Clearly the sensors described above relate in the main to linear motion. What is equally apparent is that with appropriate linkage or by mechanical arrangement, rotary motion can be similarly controlled in a precise and smooth fashion. The transducer or sensors can in this case be of a rotary type, for example a rotary encoder.

Experience also shows that temperature fluctuation can have significant effect on the performance of both hydraulic systems and ER fluid systems. Thus incorporation of some form of temperature sensors will enable the electronic control unit to take appropriate compensatory action and thereby maintain the desired motion profile.

The foregoing relates to a preferred exemplary embodiment of the invention. Understandably other variants and embodiments and changes could be made in construction without departing from the scope of the invention and thereof are possible within the spirit and scope of the invention. It is intended that all matter contained in the above description or shown in the accompanying drawings shall be interpreted as illustrative and not in a limiting sense.

Claims

WHAT IS CLAIMED IS:

1 An electrically controlled linear motion device utilising ER fluids to control the motion in an essentially linear fashion.
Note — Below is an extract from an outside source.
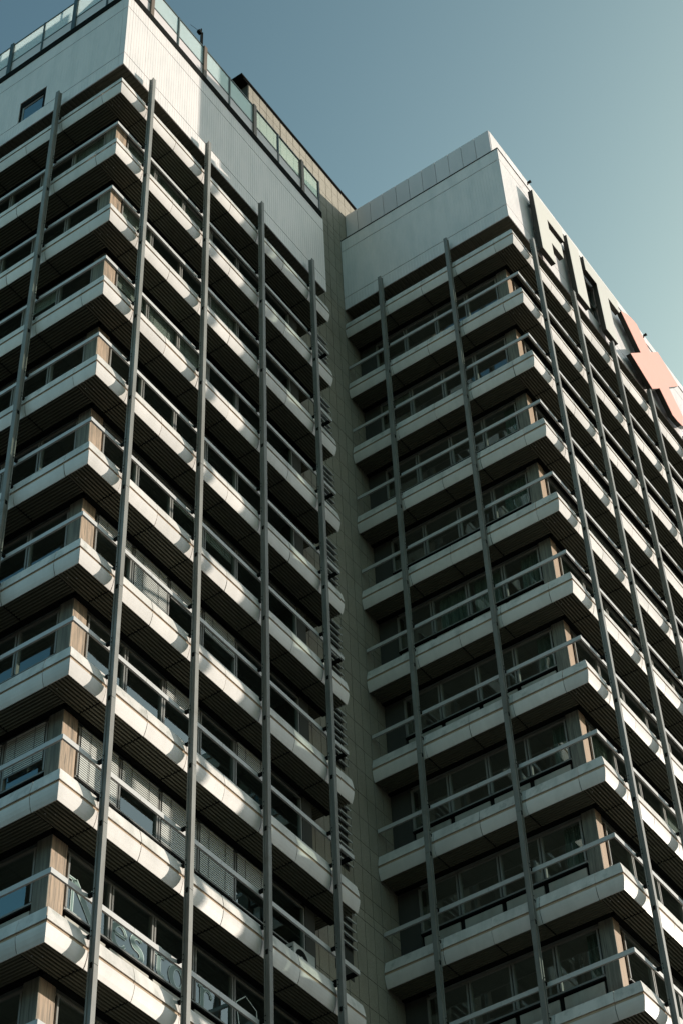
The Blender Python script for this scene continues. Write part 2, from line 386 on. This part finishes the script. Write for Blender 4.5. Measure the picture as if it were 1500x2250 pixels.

2 An electrically controlled linear motion device utilising ER fluids to control the motion in an essentially non linear fashion.

3 An electrically controlled linear motion device according to claims 1 and 2 whereby the motion profile is pre programmed.

4 An electrically controlled linear motion device according to claims 1 and 2 whereby the motion profile is adaptive.

5 A linear motion control device according to claims 1 to 4 where uni-directional control of motion is achieved.

6 A linear motion control device according to claims 1 to 4 where bi-directional control of motion is achieved.

7 A linear motion control device according to claims 1 to 4 where uni-directional control of velocity is achieved.

8 A linear motion control device according to claims 1 to 4 where bi-directional control of velocity is achieved.

9 A linear motion control device according to claims 1 to 4 where uni-directional control of acceleration is achieved.

10 A linear motion control device according to claims 1 to 4 where bi-directional control of acceleration is achieved.

11 A linear motion control device according to claims 1 to 4 where uni-directional control of load is achieved.

12 A linear motion control device according to claims 1 to 4 where bi-directional control of load is achieved.

13 A linear motion control device according to claims 1 to 12 where environmental fluctuations can be compensated.

14 A linear motion control device according to any of the claims 1 to 13 where the applied electric field is of a direct type.

15 A linear motion control device according to any of the claims 1 to 13 where the applied electric field is of an alternating type.

16 A linear motion control device according to any of the claims 1 to 13 where the applied electric field is a pulsed type.

17 A linear motion control device according to any of the claims 1 to 13 where the applied electric field is of a pulsed width modulated type.

18 A linear motion control device according to any of the claims 1 to 13 where the applied electric field is self generated.

19 A linear motion control device according to any of the claims 1 to 18 where the ER fluid is of the aqueous type.

20 A linear motion control device according to any of the claims 1 to 18 where the ER fluid is of the non-aqueous type.